It's a choice you have to make. :D You know why you distrust him. Now it's up to you to make a choice. Are you going to let your reasons for distrusting him interfere with your relationship, or are you going to see your new guy for who he is and put your other issues behind you. You have to make the decision. It's your choice. :D
 
Different person! Remember this!

If you go into another relationship with mistrust, it will get ruined... Trust me there..
 
I know what you mean, I had trouble trusting men again after I got burned.

My current BF gave me good advice- that I have to remind myself that the past is past. Dont let the past get in the way of present and future happiness.
 

*HUGS* Give him the benefit of the doubt. I know it's tough right now though. If Roger is trustworthy, it will help even more.
 
i have no advice but wanted to say that you are not alone. my ex cheated on me after we went through a bad time. i thought i was beyond that. enter my current boyfriend. i love him with all my heart and he is one of the best things to ever happen to me. he is currently going through a rough time. he has been gone alot lately. working 7 days a week, going out with friends to let off steam so he doesnt take things out on me. i know that he just has something going on that he cant talk to me about and i respect that. but i have been here and done that with someone else and i know how that turned out. and i just keep wondering. the worst part...i know in my heart i have nothing to worry about and yet i do.

gee..thanks for letting me get that off my chest.
 
I have a problem with trusting men. My ex did a number on me. It's been almost 5 years since my divorce, and since I know I have this issue, I haven't even attempted to subject a man to my distrust. (and I'm loving the freedom, too!)

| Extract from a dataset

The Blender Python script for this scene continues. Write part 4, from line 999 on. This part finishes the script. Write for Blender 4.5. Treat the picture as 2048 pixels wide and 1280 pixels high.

Maybe it's just still too early for you?

Just a thought...
 
Cookie, the thing is that I really care about this guy and know that that could grow into love. He's already "waited" (or been interested and not dated anyone else) for two years....I don't think it would be fair to make him wait more (and I don't really want to wait) nor do I want to give him up.
 
For instance, he told me to call him between 5:30 and 6 today. Well, I called him early (4:30) and one of the guys who rents space at his barber shop said that he was gone for the day. I got ticked off because I thought Roger wasn't where

If he said between 5:30 and 6:00 why did you call early? Perhaps he was gone for the day, told the guy he was gone and did not tell him that he was coming back. If he says he is going to be somewhere at a specific time and he is not, then you will have something to worry about.
 
He's done that once or twice as well, Gail. He just called me to apologize for telling me he'd call me last night and not getting a chance and to make sure I'd call him tomorrow. As far as why I'd call him at a time I wasn't "supposed to", I guess I was just hoping to talk to him.
 
I finally figured out what makes the thing that was bothering me with him happen. He is such a nice person that he keeps overcommitting himself because he can't stand to say no and he puts what he really wants at the bottom of the heap. I figured this out after his trying to get to me all day but having obstacles (like his lodge brother needing a ride or his mom needing something) in his way. I think I'm going to trust him a lot more from now on.
 
As far as why I'd call him at a time I wasn't "supposed to", I guess I was just hoping to talk to him.

I hear that. But.....unfortunately all it did was cause you some major angst.
 
Like I said, You trust the guy unless you have a reason not to. He didn't do this and doesn't deserve it.
 
I know what you told me, Laurie :) And I'm taking your advice. After last night, there isn't one bit of me that doesn't trust him anymore.